Anand and Rademacher (2011) problematize the use of Harvey’s conception of neoliberalism in reference to the Slum Rehabilitation Scheme and resulting Slum Rehabilitation Authority in Mumbai by arguing that it has come from a combination of political, private, NGO, and grassroots interests rather than simply that of the corporate sector.  Further, they argue that the program has been “unexpectedly popular” among settlement residents (pp. 1760-1761).  So, the SRA came about in part because of activism by settlement residents, and settlement residents continue to actively favor and participate in the SRA process.  Their argument, then, is that rather than a hegemonic neoliberal project, the SRA is multiply conceived and multiply participated in, including by those whose lives are most affected.

Anand and Rademacher do a good job of marking the failures that have occurred since the institution of the SRA, and they should be lauded for ensuring that the voice of the settlement residents not be left out of any discourse on their own realities, nor their active involvement in processes that have occurred.  Yet, their argument seems to be lacking in its overall critique neoliberalism as a discursive framework through which to view slum rehabilitation.  Murgan Chawl provides a good example.  As the authors suggest, the community actively sought out a builder and anticipated the fruit of participating in the program.  After construction began, though, the builder decided that it would not in the end be as profitable as had been hoped.  According to the SRA guidelines, it was entirely the builder’s prerogative to stop mid-project.  The state favored private enterprise and thus had no regulations on project completion, and the private actor had all the decision-making authority.  When market forces made the endeavor unprofitable, the private actor abruptly ended development.  So, even though the marginalized community had a voice in getting the project started--and conceivably in getting the Scheme authorized--they had no ultimate power in ensuring project completion.  In my mind, this process matches Harvey’s description of neoliberalism aptly and begs his question of favored interests.

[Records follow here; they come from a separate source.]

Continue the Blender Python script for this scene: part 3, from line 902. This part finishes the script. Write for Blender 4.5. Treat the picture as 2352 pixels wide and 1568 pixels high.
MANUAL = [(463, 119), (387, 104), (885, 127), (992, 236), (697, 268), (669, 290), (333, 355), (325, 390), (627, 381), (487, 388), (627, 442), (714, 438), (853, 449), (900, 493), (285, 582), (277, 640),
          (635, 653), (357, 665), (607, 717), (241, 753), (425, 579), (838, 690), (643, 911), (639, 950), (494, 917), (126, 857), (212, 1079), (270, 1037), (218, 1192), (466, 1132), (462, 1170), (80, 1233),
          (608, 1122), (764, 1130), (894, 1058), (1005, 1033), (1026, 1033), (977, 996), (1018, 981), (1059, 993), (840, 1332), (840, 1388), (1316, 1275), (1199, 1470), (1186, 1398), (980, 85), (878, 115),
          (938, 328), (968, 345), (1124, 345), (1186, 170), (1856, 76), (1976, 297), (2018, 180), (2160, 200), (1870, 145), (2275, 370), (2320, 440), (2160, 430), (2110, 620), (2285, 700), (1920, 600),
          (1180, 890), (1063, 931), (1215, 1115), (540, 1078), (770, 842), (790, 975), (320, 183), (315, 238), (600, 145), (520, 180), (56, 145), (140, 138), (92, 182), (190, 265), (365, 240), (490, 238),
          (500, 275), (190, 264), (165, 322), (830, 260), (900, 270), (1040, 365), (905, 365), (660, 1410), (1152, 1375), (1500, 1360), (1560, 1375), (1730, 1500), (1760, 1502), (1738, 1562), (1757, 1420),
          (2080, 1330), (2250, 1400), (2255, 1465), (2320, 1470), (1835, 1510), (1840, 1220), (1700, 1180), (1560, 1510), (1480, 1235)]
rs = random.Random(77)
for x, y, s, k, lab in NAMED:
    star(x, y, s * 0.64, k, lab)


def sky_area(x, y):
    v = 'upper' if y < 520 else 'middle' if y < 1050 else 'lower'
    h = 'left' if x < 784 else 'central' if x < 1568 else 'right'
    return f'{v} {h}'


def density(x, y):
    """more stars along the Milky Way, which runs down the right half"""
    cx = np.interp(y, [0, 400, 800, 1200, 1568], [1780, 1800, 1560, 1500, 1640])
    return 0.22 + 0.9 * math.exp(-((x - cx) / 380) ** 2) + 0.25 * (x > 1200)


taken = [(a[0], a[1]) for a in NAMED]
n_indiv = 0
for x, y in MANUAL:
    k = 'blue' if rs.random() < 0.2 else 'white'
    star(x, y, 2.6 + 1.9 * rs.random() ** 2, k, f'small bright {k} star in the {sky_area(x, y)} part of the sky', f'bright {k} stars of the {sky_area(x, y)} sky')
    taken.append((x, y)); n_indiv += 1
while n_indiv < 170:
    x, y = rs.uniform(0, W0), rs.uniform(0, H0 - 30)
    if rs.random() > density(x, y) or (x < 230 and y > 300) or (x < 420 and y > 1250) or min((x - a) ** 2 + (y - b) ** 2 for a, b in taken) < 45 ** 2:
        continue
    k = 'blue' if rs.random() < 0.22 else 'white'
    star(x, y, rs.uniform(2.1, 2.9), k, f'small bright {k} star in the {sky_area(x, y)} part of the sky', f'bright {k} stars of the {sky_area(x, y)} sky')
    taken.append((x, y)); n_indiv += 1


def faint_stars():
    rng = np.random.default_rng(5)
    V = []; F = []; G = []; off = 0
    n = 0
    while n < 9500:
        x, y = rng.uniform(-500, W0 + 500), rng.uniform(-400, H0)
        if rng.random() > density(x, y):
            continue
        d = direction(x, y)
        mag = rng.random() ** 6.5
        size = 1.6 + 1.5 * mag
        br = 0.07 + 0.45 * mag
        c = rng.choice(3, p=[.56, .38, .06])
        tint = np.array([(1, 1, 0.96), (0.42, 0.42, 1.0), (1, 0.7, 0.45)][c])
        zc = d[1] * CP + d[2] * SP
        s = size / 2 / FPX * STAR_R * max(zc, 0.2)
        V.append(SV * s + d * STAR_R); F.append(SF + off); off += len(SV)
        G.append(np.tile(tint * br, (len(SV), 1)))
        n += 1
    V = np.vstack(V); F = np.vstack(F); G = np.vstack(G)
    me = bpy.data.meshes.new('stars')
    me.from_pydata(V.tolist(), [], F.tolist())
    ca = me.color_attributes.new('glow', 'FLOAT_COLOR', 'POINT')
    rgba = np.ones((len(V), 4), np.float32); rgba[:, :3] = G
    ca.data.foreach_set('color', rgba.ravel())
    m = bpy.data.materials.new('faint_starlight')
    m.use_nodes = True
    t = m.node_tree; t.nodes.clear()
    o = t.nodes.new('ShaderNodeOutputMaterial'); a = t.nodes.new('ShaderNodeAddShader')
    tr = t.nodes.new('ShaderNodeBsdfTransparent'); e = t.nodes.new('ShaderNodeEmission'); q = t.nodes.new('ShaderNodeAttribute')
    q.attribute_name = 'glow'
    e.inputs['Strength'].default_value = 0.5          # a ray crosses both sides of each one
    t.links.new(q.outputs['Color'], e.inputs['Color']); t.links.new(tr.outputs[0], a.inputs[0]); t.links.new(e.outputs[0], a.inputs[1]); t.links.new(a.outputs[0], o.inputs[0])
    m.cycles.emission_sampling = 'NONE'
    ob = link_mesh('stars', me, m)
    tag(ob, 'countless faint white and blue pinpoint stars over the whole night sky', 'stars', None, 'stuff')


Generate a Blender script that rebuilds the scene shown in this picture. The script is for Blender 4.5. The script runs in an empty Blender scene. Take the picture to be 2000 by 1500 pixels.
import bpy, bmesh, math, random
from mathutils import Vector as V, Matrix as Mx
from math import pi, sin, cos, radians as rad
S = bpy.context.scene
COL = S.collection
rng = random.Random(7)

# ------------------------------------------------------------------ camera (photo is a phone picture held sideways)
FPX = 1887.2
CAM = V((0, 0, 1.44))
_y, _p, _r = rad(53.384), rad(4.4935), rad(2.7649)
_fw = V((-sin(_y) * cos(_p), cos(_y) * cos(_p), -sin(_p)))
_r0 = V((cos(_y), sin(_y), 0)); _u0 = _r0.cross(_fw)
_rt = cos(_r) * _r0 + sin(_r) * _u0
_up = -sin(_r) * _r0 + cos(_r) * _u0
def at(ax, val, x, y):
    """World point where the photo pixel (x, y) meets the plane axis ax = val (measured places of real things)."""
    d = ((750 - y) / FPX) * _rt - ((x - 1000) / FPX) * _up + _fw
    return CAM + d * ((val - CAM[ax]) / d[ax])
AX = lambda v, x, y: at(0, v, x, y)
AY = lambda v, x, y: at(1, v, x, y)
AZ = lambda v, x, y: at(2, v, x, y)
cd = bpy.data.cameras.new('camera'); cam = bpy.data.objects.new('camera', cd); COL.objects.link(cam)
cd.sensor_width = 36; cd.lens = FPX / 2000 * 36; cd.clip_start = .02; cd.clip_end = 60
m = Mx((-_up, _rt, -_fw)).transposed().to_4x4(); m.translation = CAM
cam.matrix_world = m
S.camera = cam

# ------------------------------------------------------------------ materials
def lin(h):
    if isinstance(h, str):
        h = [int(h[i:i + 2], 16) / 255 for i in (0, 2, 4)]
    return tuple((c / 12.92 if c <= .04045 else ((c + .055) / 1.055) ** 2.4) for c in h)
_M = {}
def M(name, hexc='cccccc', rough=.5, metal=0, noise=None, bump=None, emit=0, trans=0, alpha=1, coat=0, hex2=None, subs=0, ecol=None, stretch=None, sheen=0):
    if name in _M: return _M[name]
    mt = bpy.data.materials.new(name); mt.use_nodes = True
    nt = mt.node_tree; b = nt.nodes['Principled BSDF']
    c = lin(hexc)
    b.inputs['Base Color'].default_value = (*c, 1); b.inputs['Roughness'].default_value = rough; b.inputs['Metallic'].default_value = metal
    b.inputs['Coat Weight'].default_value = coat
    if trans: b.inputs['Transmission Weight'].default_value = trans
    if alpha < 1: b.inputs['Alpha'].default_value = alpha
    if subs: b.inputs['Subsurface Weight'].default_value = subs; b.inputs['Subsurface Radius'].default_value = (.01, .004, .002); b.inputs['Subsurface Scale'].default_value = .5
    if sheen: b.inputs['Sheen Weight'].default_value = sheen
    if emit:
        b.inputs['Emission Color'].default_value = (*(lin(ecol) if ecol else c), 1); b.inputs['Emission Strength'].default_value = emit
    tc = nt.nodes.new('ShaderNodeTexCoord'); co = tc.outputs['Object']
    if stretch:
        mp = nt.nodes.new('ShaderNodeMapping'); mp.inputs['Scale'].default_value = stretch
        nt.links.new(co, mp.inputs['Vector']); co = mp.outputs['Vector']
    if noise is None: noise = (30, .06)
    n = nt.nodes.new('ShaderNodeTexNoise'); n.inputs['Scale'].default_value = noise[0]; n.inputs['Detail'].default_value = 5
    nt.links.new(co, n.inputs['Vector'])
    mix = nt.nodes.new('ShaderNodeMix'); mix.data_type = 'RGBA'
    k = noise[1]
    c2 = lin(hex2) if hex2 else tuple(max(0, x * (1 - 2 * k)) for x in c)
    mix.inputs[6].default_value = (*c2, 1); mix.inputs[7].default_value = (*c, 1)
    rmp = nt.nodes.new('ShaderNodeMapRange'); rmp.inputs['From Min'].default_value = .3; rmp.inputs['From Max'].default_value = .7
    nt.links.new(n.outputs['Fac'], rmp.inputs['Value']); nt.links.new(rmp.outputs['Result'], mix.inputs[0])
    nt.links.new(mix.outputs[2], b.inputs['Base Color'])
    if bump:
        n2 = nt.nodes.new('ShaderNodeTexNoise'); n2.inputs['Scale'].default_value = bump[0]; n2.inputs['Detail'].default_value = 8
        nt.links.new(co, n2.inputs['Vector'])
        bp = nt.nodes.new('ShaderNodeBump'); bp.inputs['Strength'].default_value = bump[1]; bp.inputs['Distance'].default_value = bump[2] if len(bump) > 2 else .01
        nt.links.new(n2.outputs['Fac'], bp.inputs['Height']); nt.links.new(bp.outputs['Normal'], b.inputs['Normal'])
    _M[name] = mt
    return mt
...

The reality seems to be that the only cases in which the wishes of the marginalized are met are those for which corporate profit aligns with a community’s demand for rehabilitation.  In other words, if the geographical and regulatory landscapes will maximize capital accumulation, then the private actor will enter the scene.  In this case the interest of the marginalized is collateral to the interest of the private actor desiring the same outcome.  The result, then, seems to be haphazard rehabilitation in those parts of the city that benefit private actors.  A systematic program of rehabilitation that targets areas of need would align with the idea of “interest of the marginalized,” but the rehabilitation pattern that has emerged indicates something entirely different.  Seeing this pattern in Mumbai makes me wonder about Chicago’s recent redevelopment schemes, in which mixed housing has replaced project housing.  The most famous of these is the Cabrini-Green area.  The former housing project is conveniently nestled between Gold Coast and Lincoln Park.  I am currently suspicious as to whose interests were being served in this redevelopment and in others across the city.

In conclusion, the visit to Murgan Chawl was an eye-opening one.  The visible results of the level of poverty are seen as behavioral issues by the Slum Rehabilitation Society, but they remarkably resemble those of urban poverty in the United States.  What are the larger systemic processes and realities at work here?